The previous Page was: "Burma 1943"

When the war in Europe was over, the British and the American military experts assumed the struggle against Japan might continue for many months, possibly another two years.

South East Asia Command had already planned their next stategic expectations; an assault to liberate Malaya. Known as "Zipper", the operation had been fixed for September.

The sudden collapse and unconditional surrender of Japan on 10th August 1945, altered these arrangements, and it became necessary to occupy Malaya as soon as possible.

Once more as the Army could not produce enough men in time, a Royal Marine Force was gathered and was ready on 13th August, for the occupation of Penang,

Known as Force Roma, it was commanded by Lieutenant-Colonel G. Barclay-Grant, O.B.E., R.M., its strength was 480 officers and men. The time available both for assembly and planning was limited to hours.

The Marines whose forte is mobility based on light stores, were collected together, and Force Roma was embarked on 16th August. Ready for the liberation and occupation of Penang Island; then came the inevitable delay.

Malaya's Beautiful Coast At Stale-Mate

For, after being ready on 16th August, the Marines were held up, while higher authorities debated whether the Japanese in the field would obey their Emperor's acceptance of unconditional surrender.

Lord Mountbatten had to fly back to London for consultation with the Cabinet. The discussions in Whitehall were confused, everyone who understood the Japanese well, were convinced that the troops would obey their Emperor's command; the others were not so sure.

Force Roma, heavily supported by the Royal Navy set sail on 27th August, and anchored seventeen miles to the north of Penang at 1 a.m. on the following day.

There was another interlude for five-days during which the Japanese delegates, who were summoned to "H.M.S. Nelson" discussed the details of the surrender of the island with Vice-Admiral Walker.

The delegates willingly and politely gave all the necessary information, including the disclosure that there were seventy one-man suicide motor-boats at the island, and 3,000 troops instead of the 200 which the British planners had assumed!

The Discussions Maintained Their Course

In these circumstances negotiations went smoothly, but there was an unexpected hitch. There were with the Japanese force on the island some sixty Japanese wives and "comfort girls".

The Japanese admiral objected strongly to his women-folk being placed in a concentration camp together with the troops and requested that they should be left on the island under specially selected Japanese guards.

Vice-Admiral Walker refused, but offered by way of a compromise to allow the women to remain under a guard of Royal Marines. Faced with this alarming alternative, Rear-Admiral Uxuki gave way and accepted the concentration camp.

Point Settled Flag Hoisting

In agreement, the British and Japanes admirals signed the terms of handing over the island which in Malay is called "Pulau Pinang" and means betel island. Possibly after the betel nut; when they grew there; which is a narcotic.

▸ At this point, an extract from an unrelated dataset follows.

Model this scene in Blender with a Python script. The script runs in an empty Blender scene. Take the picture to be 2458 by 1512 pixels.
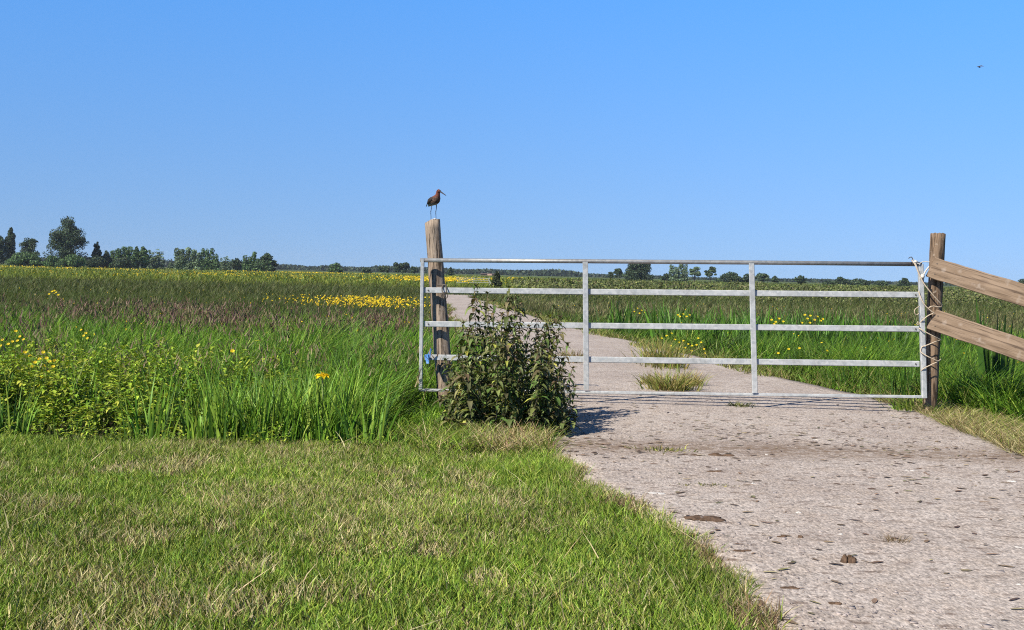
import bpy, math, random
import numpy as np
from mathutils import Vector, Matrix

random.seed(7)
rng = np.random.default_rng(11)
scene = bpy.context.scene
COL = scene.collection
R = math.radians

# ------------------------------------------------------------------ camera geometry
EYE = 1.25
FOC = 2700.0            # focal length in pixels of a 2458 pixel wide frame
PX0, PY0 = 1229.0, 656.5
ROLL = math.atan(0.0235)
CR, SR = math.cos(ROLL), math.sin(ROLL)

def W(px, py, D):
    """point at distance D (metres ahead of the camera) seen at picture position px, py"""
    u = (px - PX0) / FOC
    v = -(py - PY0) / FOC
    return Vector(((u * CR - v * SR) * D, D, (u * SR + v * CR) * D + EYE))

def WX(px, D):
    return (px - PX0) / FOC * D

cam = bpy.data.cameras.new("camera")
cam.sensor_width = 36.0
cam.lens = 36.0 * FOC / 2458.0
cam.shift_y = -(756.0 - PY0) / 2458.0
cam.clip_start = 0.05
cam.clip_end = 8000.0
camo = bpy.data.objects.new("camera", cam)
camo.matrix_world = Matrix(((CR, -SR, 0, 0), (0, 0, -1, 0), (SR, CR, 0, EYE), (0, 0, 0, 1)))
COL.objects.link(camo)
scene.camera = camo

# ------------------------------------------------------------------ light
SUN_AZ, SUN_EL = R(47.0), R(41.0)      # light travels to the right of straight ahead
wd = bpy.data.worlds.new("World")
scene.world = wd
wd.use_nodes = True
nt = wd.node_tree
nt.nodes.clear()
sky = nt.nodes.new("ShaderNodeTexSky")
sky.sky_type = 'NISHITA'
sky.sun_disc = False
sky.sun_elevation = SUN_EL
sky.sun_rotation = R(180.0) + SUN_AZ
sky.altitude = 0
sky.air_density = 1.0
sky.dust_density = 0.0
sky.ozone_density = 10.0
# very clear summer air: the pale rim at the horizon stays thin, so the sky is looked up a little higher
tc = nt.nodes.new("ShaderNodeTexCoord")
sx = nt.nodes.new("ShaderNodeSeparateXYZ"); nt.links.new(tc.outputs["Generated"], sx.inputs[0])
ma = nt.nodes.new("ShaderNodeMath"); ma.operation = 'MULTIPLY_ADD'; nt.links.new(sx.outputs[2], ma.inputs[0]); ma.inputs[1].default_value = .60; ma.inputs[2].default_value = .14
cx_ = nt.nodes.new("ShaderNodeCombineXYZ"); nt.links.new(sx.outputs[0], cx_.inputs[0]); nt.links.new(sx.outputs[1], cx_.inputs[1]); nt.links.new(ma.outputs[0], cx_.inputs[2])
nv_ = nt.nodes.new("ShaderNodeVectorMath"); nv_.operation = 'NORMALIZE'; nt.links.new(cx_.outputs[0], nv_.inputs[0])
nt.links.new(nv_.outputs[0], sky.inputs[0])
rp = nt.nodes.new("ShaderNodeValToRGB"); nt.links.new(sx.outputs[2], rp.inputs[0])
el = rp.color_ramp.elements
el[0].position = 0.0; el[0].color = (1.46, 1.15, 1.0, 1)
el[1].position = .26; el[1].color = (1.0, 1.48, 1.68, 1)
e_ = el.new(.6); e_.color = (.5, .55, .6, 1)
mxs = nt.nodes.new("ShaderNodeMix"); mxs.data_type = 'RGBA'; mxs.blend_type = 'MULTIPLY'; mxs.inputs[0].default_value = 1.0
nt.links.new(sky.outputs[0], mxs.inputs[6]); nt.links.new(rp.outputs[0], mxs.inputs[7])
bg = nt.nodes.new("ShaderNodeBackground")
bg.inputs["Strength"].default_value = 0.075
wo = nt.nodes.new("ShaderNodeOutputWorld")
nt.links.new(mxs.outputs[2], bg.inputs[0])
nt.links.new(bg.outputs[0], wo.inputs[0])
sl = bpy.data.lights.new("sun", 'SUN')
sl.energy = 5.0
sl.angle = R(0.53)
sl.color = (1.0, 0.92, 0.79)
so = bpy.data.objects.new("sun", sl)
ld = Vector((math.sin(SUN_AZ) * math.cos(SUN_EL), math.cos(SUN_AZ) * math.cos(SUN_EL), -math.sin(SUN_EL)))
so.rotation_euler = ld.to_track_quat('-Z', 'Y').to_euler()
COL.objects.link(so)
vs = scene.view_settings
vs.view_transform = 'Standard'
vs.look = 'None'
vs.exposure = 0.75
vs.gamma = 1.0
scene.cycles.pixel_filter_type = 'BLACKMAN_HARRIS'
scene.cycles.filter_width = 1.1
scene.cycles.use_denoising = False
scene.cycles.max_bounces = 6
scene.cycles.diffuse_bounces = 2
scene.cycles.transmission_bounces = 4
scene.cycles.transparent_max_bounces = 8

# ------------------------------------------------------------------ numeric helpers
_tab = rng.random((256, 256))
def vnoise(x, y, s, k=0):
    x = np.asarray(x, float) / s + 37.7 * k + 1000
    y = np.asarray(y, float) / s + 91.3 * k + 1000
    xi, yi = np.floor(x).astype(int), np.floor(y).astype(int)
    fx, fy = x - xi, y - yi
    fx = fx * fx * (3 - 2 * fx); fy = fy * fy * (3 - 2 * fy)
    a = _tab[xi % 256, yi % 256]; b = _tab[(xi + 1) % 256, yi % 256]
    c = _tab[xi % 256, (yi + 1) % 256]; d = _tab[(xi + 1) % 256, (yi + 1) % 256]
    return (a * (1 - fx) + b * fx) * (1 - fy) + (c * (1 - fx) + d * fx) * fy
def fnoise(x, y, s, k=0):
    return 0.55 * vnoise(x, y, s, k) + 0.3 * vnoise(x, y, s * .47, k + 3) + 0.15 * vnoise(x, y, s * .21, k + 5)
def sstep(a, b, x):
    t = np.clip((np.asarray(x, float) - a) / (b - a), 0, 1)
    return t * t * (3 - 2 * t)

RL_D = [0.5, 4.05, 6.25, 8.3, 11, 15, 20, 35, 65, 115, 150]
RL_X = [1.35, 1.02, 0.72, 0.33, 0.15, -0.1, -0.7, -2.0, -4.4, -6.1, -6.9]
RR_D = [0.5, 4.0, 8.3, 10.0, 10.85, 11.7, 15.4, 19.8, 25.4, 33.4, 57, 115, 150]
RR_X = [4.3, 4.1, 3.80, 3.92, 4.02, 3.92, 3.45, 2.5, 1.75, 0.63, -2.1, -2.9, -3.4]
def road_l(y): return np.interp(y, RL_D, RL_X) + 0.10 * (fnoise(y, np.zeros_like(np.asarray(y, float)), .35, 2) - .5) + .26 * (vnoise(y, np.zeros_like(np.asarray(y, float)), .62, 6) - .5)
def road_r(y): return np.interp(y, RR_D, RR_X) + 0.10 * (fnoise(y, np.zeros_like(np.asarray(y, float)), .4, 9) - .5) + .34 * sstep(11.5, 13, y) * (vnoise(y, np.zeros_like(np.asarray(y, float)), 1.1, 16) - .6)
EDGE_Y = 7.98           # far edge of the mown lawn
def gz(x, y):
    x = np.asarray(x, float); y = np.asarray(y, float)
    z = -0.012 + 0.0 * x
    edge = EDGE_Y + 0.12 * (fnoise(x, x * 0, .8, 4) - .5)
    left = sstep(-0.35, -0.9, x)
    d = sstep(edge, edge + .35, y)
    z = z - left * d * (0.07 + .06 * sstep(-1.5, -2.3, x) * (1 - sstep(9.0, 9.4, y)) + .06 * sstep(9.2, 11, y))
    right = sstep(0.35, 1.6, x - np.interp(y, RR_D, RR_X)) * sstep(9.6, 10.6, y + 0.25 * (x - 4.2))
    z = z - right * 0.22
    z = z + 0.012 * (fnoise(x, y, 1.3, 7) - .5) * (1 - sstep(0.0, .3, np.minimum(x - np.interp(y, RL_D, RL_X), np.interp(y, RR_D, RR_X) - x) + .15))
    return z

# ------------------------------------------------------------------ mesh builders
def set_props(o, label=None, cat=None, group=None, kind=None):
    if label: o["label"] = label
    if cat: o["category"] = cat
    if group: o["group"] = group
    if kind: o["kind"] = kind
    return o

ORG = {}
def thing(name, label, cat, loc=(0, 0, 0), group=None):
    o = bpy.data.objects.new(name, None)
    o.empty_display_size = 0.1
    o.location = loc
    COL.objects.link(o)
    ORG[o] = Vector(loc)
    return set_props(o, label, cat, group)

def link_mesh(name, me, mats, parent=None, loc=None):
    """mesh vertices are in world coordinates when it has a parent (shifted here to the parent's base)"""
    if not isinstance(mats, (list, tuple)): mats = [mats]
    for m in mats: me.materials.append(m)
    o = bpy.data.objects.new(name, me)
    COL.objects.link(o)
    if parent is not None:
        org = ORG[parent]
        me.transform(Matrix.Translation(-org))
        o.parent = parent
        ORG[o] = org
    elif loc is not None:
        me.transform(Matrix.Translation(-Vector(loc)))
        o.location = loc
        ORG[o] = Vector(loc)
    else:
        ORG[o] = Vector((0, 0, 0))
    return o

def mesh_np(name, V, Q, C=None, mi=None, smooth=False):
    """V (n,3), Q (m,4) quads, C (n,3) colour per vertex, mi (m) material index"""
    me = bpy.data.meshes.new(name)
    V = np.ascontiguousarray(V, np.float32); Q = np.ascontiguousarray(Q, np.int32)
    me.vertices.add(len(V)); me.vertices.foreach_set("co", V.ravel())
    me.loops.add(Q.size); me.loops.foreach_set("vertex_index", Q.ravel())
    me.polygons.add(len(Q))
    me.polygons.foreach_set("loop_start", np.arange(len(Q), dtype=np.int32) * 4)
    me.polygons.foreach_set("loop_total", np.full(len(Q), 4, np.int32))
    if mi is not None: me.polygons.foreach_set("material_index", np.asarray(mi, np.int32))
    if smooth: me.polygons.foreach_set("use_smooth", np.ones(len(Q), bool))
    me.update(calc_edges=True)
    if C is not None:
        at = me.color_attributes.new("tint", 'FLOAT_COLOR', 'POINT')
        c4 = np.ones((len(V), 4), np.float32); c4[:, :3] = C
        at.data.foreach_set("color", c4.ravel())
    return me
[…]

Force Roma then landed, the Royal Marines were the first British formation to set foot on Malayan soil since the evacuation in 1942. It was one of those great occasions.

On entering the city, the whole force formed a hollow square. Then the Union Jack was broken open and the band, composed of course, of Royal Marine Bandsmen of H.M.S. Ceylon, played the National Anthem.

The Local Population

The Islands population which was compossed of many races, but mostly they were Chinese and Malays, went mad with joy and were so happy to see the British back they wanted to show their gratitude.

Bottles of whisky, dug up from gardens and with earth still clinging to them, were pressed on the Marines who had a hard job in threading their way through the swaying crowd to their allotted posts.

Making the Runnymede Hotel their headquarters, the Marines looked expectantly to the Penang Club as an Officer's Mess. Nor were these hopes misplaced.

Within two hours of the landing the old Chinese staff of the Club was on duty, and the portraits of the Royal family, carefully hidden during the Japanese occupation, were back in their former places.

After six days of hard work and strenuous jubilation, Force Roma turned over its garrison duties to the R.A.F. Regiment.

Almost a hundred and sixty years before Francis Light, a young Suffolk trading captain, had hoisted the British flag over Penang.

It was then an almost uninhabited island. Less than a hundred years later the annual turnover of its trade was over four million pounds.

By 1939, its population was nearly a quarter of a million. As Scots had played a great part in its developement, it was fitting that it should have been liberated by a young Marine Lieutenant-Colonel of the name of Grant.

Garrisoning Islands

Royal Marines also took part in the garrisoning of other important posts in the South East Asia Command's theatre. Captain Boothby, R.M., who had been in "H.M.S. Renown" when she brought back Mr. Churchill from Quebec in 1943. He was afterwards the Senior Royal Marines Officer to Vice-Admiral Sir Arthur Power in the same ship in the East Indies.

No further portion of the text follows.